We had to pack our suitcases in the evening and leave them outside the door by 11pm to be collected. They would be taken aboard for us to pick up. I also had to collect our travel iron from the Pursers Office.
Monday 9 September – Vancouver
A final breakfast and goodbye to our ‘cabin boy’, we lined up to depart the boat in waves according to our suitcase baggage label. This took about half an hour but once ashore, we found our suitcases. We had been told that we would be taken by bus to the Hilton Airport Hotel where we would wait for a few hours before being taken to the airport for our return flight. The trouble was, there were no signs to our buses. I found a porter who took us to the correct one, while other passengers dashed around like headless chickens.
When we finally got to the hotel (passing more traffic jams coming into the city), I had arranged to meet my old school mate Karl who had been living in Vancouver for 18 years and was recently retired. He took us to the ‘Cactus Club’ restaurant for lunch and a catch up. I hadn’t seen him for five years. We will catch up again when we return next year.

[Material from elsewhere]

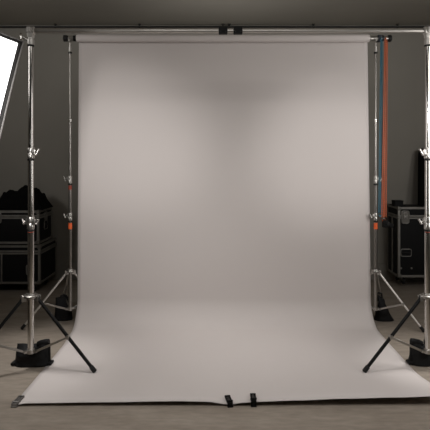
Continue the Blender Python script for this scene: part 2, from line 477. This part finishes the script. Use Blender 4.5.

That was the trip. A lot of highlights, one disappointment and so-so weather which explains why the cruise prices are lower at this time of year. We had really enjoyed Alaska – it’s scenery, wildlife and friendliness of the locals. It seemed to be populated with people who had come to Alaska from all over the USA and decided to stay. It still had that frontier feel about it and I’d like to go back and explore it further. As said before, our only grumble was that after our Caribbean cruise and the 12 hours ashore for most islands, we found the ashore times far too short on this cruise. There were also too many cruise ships stopping at each port, but I understand that this was the end of the ‘season’ and they were just trying to get in as many as possible before they shut up for the winter.